The Media Research Center has spent a lot of time throwing hate at the new superhero movie “Captain Marvel,” fretting that the film may too politically correct for its right-wing sensibilities.
On March 4, Gabriel Hays cited an interview with star Brie Larson to claim the film examined “intersectional feminism” and was going to “flow down the PC sewer” with its “female-centric gaze.” Hays went on to tout the “strong pre-release boycott of this film due to Larson’s PC pulpit.”
Biased reviewer Christian Toto trashed “Captain Marvel” in a March 9 post that started off not by examining the film itself but by attacking Larson for having “railed against too many white male reporters, trumpeted the film’s feminist agenda and dictated which under-represented writers could pen her glossy magazine profiles.” It’s not until the sixth paragraph that Toto finally gets around to addressing the actual film, sniffing that it “suffers from anemic characters, lame comic relief and, worst of all, a talented actress who’s all wrong to play a superheroine.”

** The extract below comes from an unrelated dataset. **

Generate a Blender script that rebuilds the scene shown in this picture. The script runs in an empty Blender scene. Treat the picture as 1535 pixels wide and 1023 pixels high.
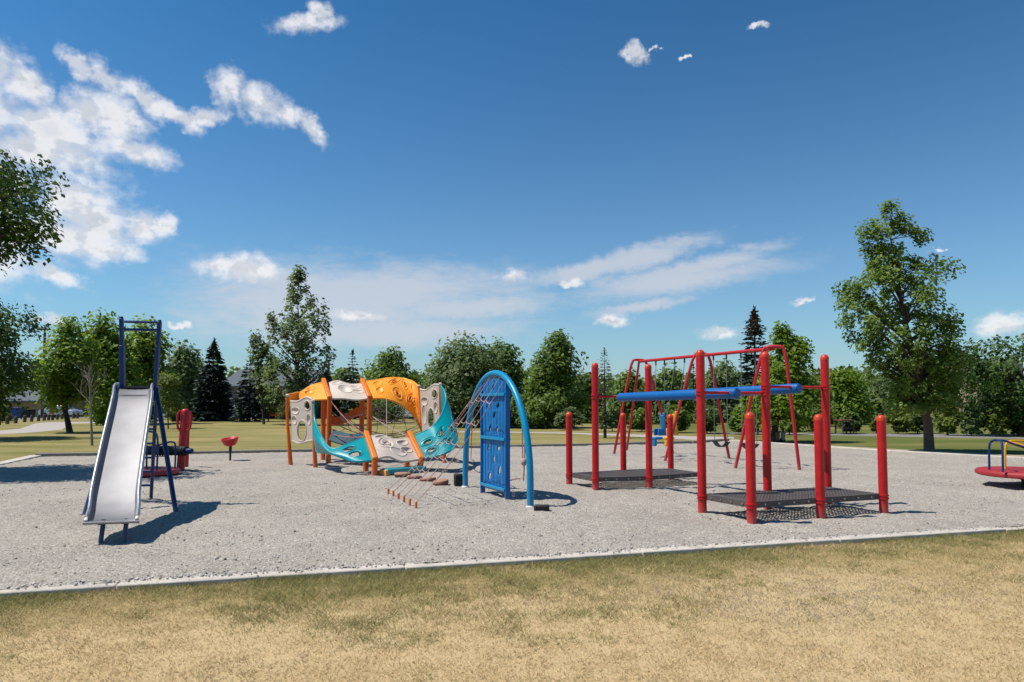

But the MRC’s narrative must be served, and he bashes one character for being “always around the corner, telling Vers she’s too hysterical to make an impact. How did Alexandria Ocasio-Cortez not score a cameo?” He concludes by huffing that the film “cares far more about lecturing audiences than entertaining them.”
Hays returned to spend a March 9 post being triggered that the film was promoted on the Twitter account of the late Stan Lee:
If your feminist superhero movie is losing in the court of public opinion and millions of dollars are on the line, how far would you go to save face? Well if you’re Marvel, I guess you might drag up the ghost of Stan Lee to do some last minute PR. An effective tactic? Er, maybe … ? Creepy and ghoulishly opportunistic? You betcha.
There’s plenty of buzz surrounding Marvel’s latest blockbuster film Captain Marvel, but it’s due less to excitement about the movie itself and more to the political comments made by the film’s creators and its star Brie Larson, who say it could be the “biggest feminist movie of all time.” Needless to say, superhero fans are tired of hearing about how this movie appropriately tackles “intersectional feminism” and other progressive tropes, so many have taken online to push for a boycott.
Of course that means it’s time for Marvel to start overcompensating. Besides continuing to push a “woke” political agenda that many mainstream critics have been eating up (pre-release reviews are oh so positive at the moment), the company employed a social media seance and now Twitter users have to endure the horror of the deceased Stan Lee tweeting at them to go see a crappy girl power movie.
While Hays and Toto rooted for the film to be a bomb, they were surely disappointed that non-triggered fans didn’t agree; “Captain Marvel” grossed a massive $153 million on its opening weekend.
But the MRC didn’t back off. A March 15 item by Clay Waters bashed the New York Times for reporting on how the movie review site Rotten Tomatoes revamped its scoring system to discount pre-release attacks by trolls doing the same thing that Hays did by whining about the film being too PC. “The article was an amusing example of how avidly the ostensibly anti-capitalist left will defend a multi-billion dollar capitalist enterprise (Marvel Studios and its ongoing myriad-film superhero saga) when the right (‘troll’) enemies are lined up on the other side,” Waters huffed.